- [Task to complete]: Every line below should be repeated exactly.
━━ Information shown
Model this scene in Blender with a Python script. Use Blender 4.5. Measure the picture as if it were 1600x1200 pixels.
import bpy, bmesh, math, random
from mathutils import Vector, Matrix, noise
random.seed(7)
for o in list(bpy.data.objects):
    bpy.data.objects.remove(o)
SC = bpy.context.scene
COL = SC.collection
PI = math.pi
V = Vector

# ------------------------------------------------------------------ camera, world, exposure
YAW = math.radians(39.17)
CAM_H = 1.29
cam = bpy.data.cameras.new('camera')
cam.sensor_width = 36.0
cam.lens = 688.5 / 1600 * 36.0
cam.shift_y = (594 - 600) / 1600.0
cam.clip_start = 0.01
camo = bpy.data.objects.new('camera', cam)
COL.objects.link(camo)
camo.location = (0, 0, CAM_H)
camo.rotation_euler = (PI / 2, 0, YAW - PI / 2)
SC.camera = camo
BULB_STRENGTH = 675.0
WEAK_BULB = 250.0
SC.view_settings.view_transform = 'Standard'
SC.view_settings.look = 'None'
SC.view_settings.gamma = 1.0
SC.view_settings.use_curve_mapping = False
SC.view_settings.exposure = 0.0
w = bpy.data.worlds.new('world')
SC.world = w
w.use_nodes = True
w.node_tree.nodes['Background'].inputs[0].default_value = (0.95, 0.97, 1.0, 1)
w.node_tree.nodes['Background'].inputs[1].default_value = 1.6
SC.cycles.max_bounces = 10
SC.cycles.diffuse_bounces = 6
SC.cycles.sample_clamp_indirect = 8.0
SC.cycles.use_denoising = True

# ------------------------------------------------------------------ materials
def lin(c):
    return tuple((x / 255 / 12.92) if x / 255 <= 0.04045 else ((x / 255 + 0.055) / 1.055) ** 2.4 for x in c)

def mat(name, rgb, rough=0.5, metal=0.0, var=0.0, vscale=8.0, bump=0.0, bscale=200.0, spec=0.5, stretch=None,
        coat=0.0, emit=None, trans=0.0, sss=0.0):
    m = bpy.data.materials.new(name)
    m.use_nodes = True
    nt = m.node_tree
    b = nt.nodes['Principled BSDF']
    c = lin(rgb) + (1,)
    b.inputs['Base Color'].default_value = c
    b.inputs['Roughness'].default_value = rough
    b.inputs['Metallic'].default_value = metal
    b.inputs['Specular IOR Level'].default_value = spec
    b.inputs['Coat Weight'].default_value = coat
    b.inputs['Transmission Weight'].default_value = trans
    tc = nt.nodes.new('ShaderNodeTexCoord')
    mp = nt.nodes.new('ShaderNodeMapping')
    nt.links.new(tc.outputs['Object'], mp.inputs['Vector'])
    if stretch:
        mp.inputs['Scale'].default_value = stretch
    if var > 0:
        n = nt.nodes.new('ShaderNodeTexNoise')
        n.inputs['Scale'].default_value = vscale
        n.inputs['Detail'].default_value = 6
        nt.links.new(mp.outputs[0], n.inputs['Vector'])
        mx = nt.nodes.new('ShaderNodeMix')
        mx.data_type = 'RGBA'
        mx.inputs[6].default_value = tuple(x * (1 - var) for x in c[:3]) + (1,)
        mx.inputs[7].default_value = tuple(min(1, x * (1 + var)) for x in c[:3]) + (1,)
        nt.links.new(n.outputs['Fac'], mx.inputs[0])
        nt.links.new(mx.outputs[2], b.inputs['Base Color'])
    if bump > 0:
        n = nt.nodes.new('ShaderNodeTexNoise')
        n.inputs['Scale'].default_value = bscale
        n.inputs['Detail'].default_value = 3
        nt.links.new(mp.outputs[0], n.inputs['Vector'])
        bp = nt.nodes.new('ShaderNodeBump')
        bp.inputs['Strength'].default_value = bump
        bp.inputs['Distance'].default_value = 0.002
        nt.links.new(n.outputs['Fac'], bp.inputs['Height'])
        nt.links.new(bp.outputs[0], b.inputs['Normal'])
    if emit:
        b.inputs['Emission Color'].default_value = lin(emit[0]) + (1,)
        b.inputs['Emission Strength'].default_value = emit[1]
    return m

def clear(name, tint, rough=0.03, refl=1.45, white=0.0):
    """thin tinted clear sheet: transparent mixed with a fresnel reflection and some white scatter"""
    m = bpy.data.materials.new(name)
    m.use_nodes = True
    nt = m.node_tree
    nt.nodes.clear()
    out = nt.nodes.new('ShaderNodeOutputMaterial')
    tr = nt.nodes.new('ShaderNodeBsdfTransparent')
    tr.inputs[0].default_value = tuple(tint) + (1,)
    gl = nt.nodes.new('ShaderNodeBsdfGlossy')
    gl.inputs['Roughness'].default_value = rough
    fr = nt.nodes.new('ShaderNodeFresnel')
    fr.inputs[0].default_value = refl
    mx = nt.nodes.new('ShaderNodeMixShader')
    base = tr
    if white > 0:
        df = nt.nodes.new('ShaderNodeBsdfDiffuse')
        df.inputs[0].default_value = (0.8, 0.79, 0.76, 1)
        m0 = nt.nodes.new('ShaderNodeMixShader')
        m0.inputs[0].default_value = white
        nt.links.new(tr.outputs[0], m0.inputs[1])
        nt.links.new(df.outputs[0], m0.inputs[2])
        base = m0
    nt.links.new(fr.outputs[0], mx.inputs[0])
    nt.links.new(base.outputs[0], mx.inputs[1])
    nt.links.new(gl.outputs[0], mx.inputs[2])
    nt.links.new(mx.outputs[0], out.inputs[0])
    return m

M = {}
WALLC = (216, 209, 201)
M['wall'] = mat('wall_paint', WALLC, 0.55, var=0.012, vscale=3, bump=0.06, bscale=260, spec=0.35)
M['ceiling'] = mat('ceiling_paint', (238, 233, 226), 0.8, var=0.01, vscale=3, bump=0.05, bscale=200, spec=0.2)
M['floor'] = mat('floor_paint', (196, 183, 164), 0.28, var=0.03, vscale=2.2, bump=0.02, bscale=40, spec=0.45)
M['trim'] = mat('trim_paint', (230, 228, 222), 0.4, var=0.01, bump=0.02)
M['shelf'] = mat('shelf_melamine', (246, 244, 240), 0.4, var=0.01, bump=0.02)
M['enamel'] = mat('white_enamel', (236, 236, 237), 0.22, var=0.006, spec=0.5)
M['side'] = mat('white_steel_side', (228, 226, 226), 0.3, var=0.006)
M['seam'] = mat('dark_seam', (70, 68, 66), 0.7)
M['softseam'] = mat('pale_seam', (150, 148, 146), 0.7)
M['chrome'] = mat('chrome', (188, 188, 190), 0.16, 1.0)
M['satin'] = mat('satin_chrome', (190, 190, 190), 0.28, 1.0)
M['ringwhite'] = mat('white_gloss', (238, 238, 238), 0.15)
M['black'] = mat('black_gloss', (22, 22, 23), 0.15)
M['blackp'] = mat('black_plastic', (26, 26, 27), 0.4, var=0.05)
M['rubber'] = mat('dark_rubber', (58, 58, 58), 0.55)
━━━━
- [Problem solution]:
Model this scene in Blender with a Python script. Use Blender 4.5. Measure the picture as if it were 1600x1200 pixels.
import bpy, bmesh, math, random
from mathutils import Vector, Matrix, noise
random.seed(7)
for o in list(bpy.data.objects):
    bpy.data.objects.remove(o)
SC = bpy.context.scene
COL = SC.collection
PI = math.pi
V = Vector

# ------------------------------------------------------------------ camera, world, exposure
YAW = math.radians(39.17)
CAM_H = 1.29
cam = bpy.data.cameras.new('camera')
cam.sensor_width = 36.0
cam.lens = 688.5 / 1600 * 36.0
cam.shift_y = (594 - 600) / 1600.0
cam.clip_start = 0.01
camo = bpy.data.objects.new('camera', cam)
COL.objects.link(camo)
camo.location = (0, 0, CAM_H)
camo.rotation_euler = (PI / 2, 0, YAW - PI / 2)
SC.camera = camo
BULB_STRENGTH = 675.0
WEAK_BULB = 250.0
SC.view_settings.view_transform = 'Standard'
SC.view_settings.look = 'None'
SC.view_settings.gamma = 1.0
SC.view_settings.use_curve_mapping = False
SC.view_settings.exposure = 0.0
w = bpy.data.worlds.new('world')
SC.world = w
w.use_nodes = True
w.node_tree.nodes['Background'].inputs[0].default_value = (0.95, 0.97, 1.0, 1)
w.node_tree.nodes['Background'].inputs[1].default_value = 1.6
SC.cycles.max_bounces = 10
SC.cycles.diffuse_bounces = 6
SC.cycles.sample_clamp_indirect = 8.0
SC.cycles.use_denoising = True

# ------------------------------------------------------------------ materials
def lin(c):
    return tuple((x / 255 / 12.92) if x / 255 <= 0.04045 else ((x / 255 + 0.055) / 1.055) ** 2.4 for x in c)

def mat(name, rgb, rough=0.5, metal=0.0, var=0.0, vscale=8.0, bump=0.0, bscale=200.0, spec=0.5, stretch=None,
        coat=0.0, emit=None, trans=0.0, sss=0.0):
    m = bpy.data.materials.new(name)
    m.use_nodes = True
    nt = m.node_tree
    b = nt.nodes['Principled BSDF']
    c = lin(rgb) + (1,)
    b.inputs['Base Color'].default_value = c
    b.inputs['Roughness'].default_value = rough
    b.inputs['Metallic'].default_value = metal
    b.inputs['Specular IOR Level'].default_value = spec
    b.inputs['Coat Weight'].default_value = coat
    b.inputs['Transmission Weight'].default_value = trans
    tc = nt.nodes.new('ShaderNodeTexCoord')
    mp = nt.nodes.new('ShaderNodeMapping')
    nt.links.new(tc.outputs['Object'], mp.inputs['Vector'])
    if stretch:
        mp.inputs['Scale'].default_value = stretch
    if var > 0:
        n = nt.nodes.new('ShaderNodeTexNoise')
        n.inputs['Scale'].default_value = vscale
        n.inputs['Detail'].default_value = 6
        nt.links.new(mp.outputs[0], n.inputs['Vector'])
        mx = nt.nodes.new('ShaderNodeMix')
        mx.data_type = 'RGBA'
        mx.inputs[6].default_value = tuple(x * (1 - var) for x in c[:3]) + (1,)
        mx.inputs[7].default_value = tuple(min(1, x * (1 + var)) for x in c[:3]) + (1,)
        nt.links.new(n.outputs['Fac'], mx.inputs[0])
        nt.links.new(mx.outputs[2], b.inputs['Base Color'])
    if bump > 0:
        n = nt.nodes.new('ShaderNodeTexNoise')
        n.inputs['Scale'].default_value = bscale
        n.inputs['Detail'].default_value = 3
        nt.links.new(mp.outputs[0], n.inputs['Vector'])
        bp = nt.nodes.new('ShaderNodeBump')
        bp.inputs['Strength'].default_value = bump
        bp.inputs['Distance'].default_value = 0.002
        nt.links.new(n.outputs['Fac'], bp.inputs['Height'])
        nt.links.new(bp.outputs[0], b.inputs['Normal'])
    if emit:
        b.inputs['Emission Color'].default_value = lin(emit[0]) + (1,)
        b.inputs['Emission Strength'].default_value = emit[1]
    return m

def clear(name, tint, rough=0.03, refl=1.45, white=0.0):
    """thin tinted clear sheet: transparent mixed with a fresnel reflection and some white scatter"""
    m = bpy.data.materials.new(name)
    m.use_nodes = True
    nt = m.node_tree
    nt.nodes.clear()
    out = nt.nodes.new('ShaderNodeOutputMaterial')
    tr = nt.nodes.new('ShaderNodeBsdfTransparent')
    tr.inputs[0].default_value = tuple(tint) + (1,)
    gl = nt.nodes.new('ShaderNodeBsdfGlossy')
    gl.inputs['Roughness'].default_value = rough
    fr = nt.nodes.new('ShaderNodeFresnel')
    fr.inputs[0].default_value = refl
    mx = nt.nodes.new('ShaderNodeMixShader')
    base = tr
    if white > 0:
        df = nt.nodes.new('ShaderNodeBsdfDiffuse')
        df.inputs[0].default_value = (0.8, 0.79, 0.76, 1)
        m0 = nt.nodes.new('ShaderNodeMixShader')
        m0.inputs[0].default_value = white
        nt.links.new(tr.outputs[0], m0.inputs[1])
        nt.links.new(df.outputs[0], m0.inputs[2])
        base = m0
    nt.links.new(fr.outputs[0], mx.inputs[0])
    nt.links.new(base.outputs[0], mx.inputs[1])
    nt.links.new(gl.outputs[0], mx.inputs[2])
    nt.links.new(mx.outputs[0], out.inputs[0])
    return m

M = {}
WALLC = (216, 209, 201)
M['wall'] = mat('wall_paint', WALLC, 0.55, var=0.012, vscale=3, bump=0.06, bscale=260, spec=0.35)
M['ceiling'] = mat('ceiling_paint', (238, 233, 226), 0.8, var=0.01, vscale=3, bump=0.05, bscale=200, spec=0.2)
M['floor'] = mat('floor_paint', (196, 183, 164), 0.28, var=0.03, vscale=2.2, bump=0.02, bscale=40, spec=0.45)
M['trim'] = mat('trim_paint', (230, 228, 222), 0.4, var=0.01, bump=0.02)
M['shelf'] = mat('shelf_melamine', (246, 244, 240), 0.4, var=0.01, bump=0.02)
M['enamel'] = mat('white_enamel', (236, 236, 237), 0.22, var=0.006, spec=0.5)
M['side'] = mat('white_steel_side', (228, 226, 226), 0.3, var=0.006)
M['seam'] = mat('dark_seam', (70, 68, 66), 0.7)
M['softseam'] = mat('pale_seam', (150, 148, 146), 0.7)
M['chrome'] = mat('chrome', (188, 188, 190), 0.16, 1.0)
M['satin'] = mat('satin_chrome', (190, 190, 190), 0.28, 1.0)
M['ringwhite'] = mat('white_gloss', (238, 238, 238), 0.15)
M['black'] = mat('black_gloss', (22, 22, 23), 0.15)
M['blackp'] = mat('black_plastic', (26, 26, 27), 0.4, var=0.05)
M['rubber'] = mat('dark_rubber', (58, 58, 58), 0.55)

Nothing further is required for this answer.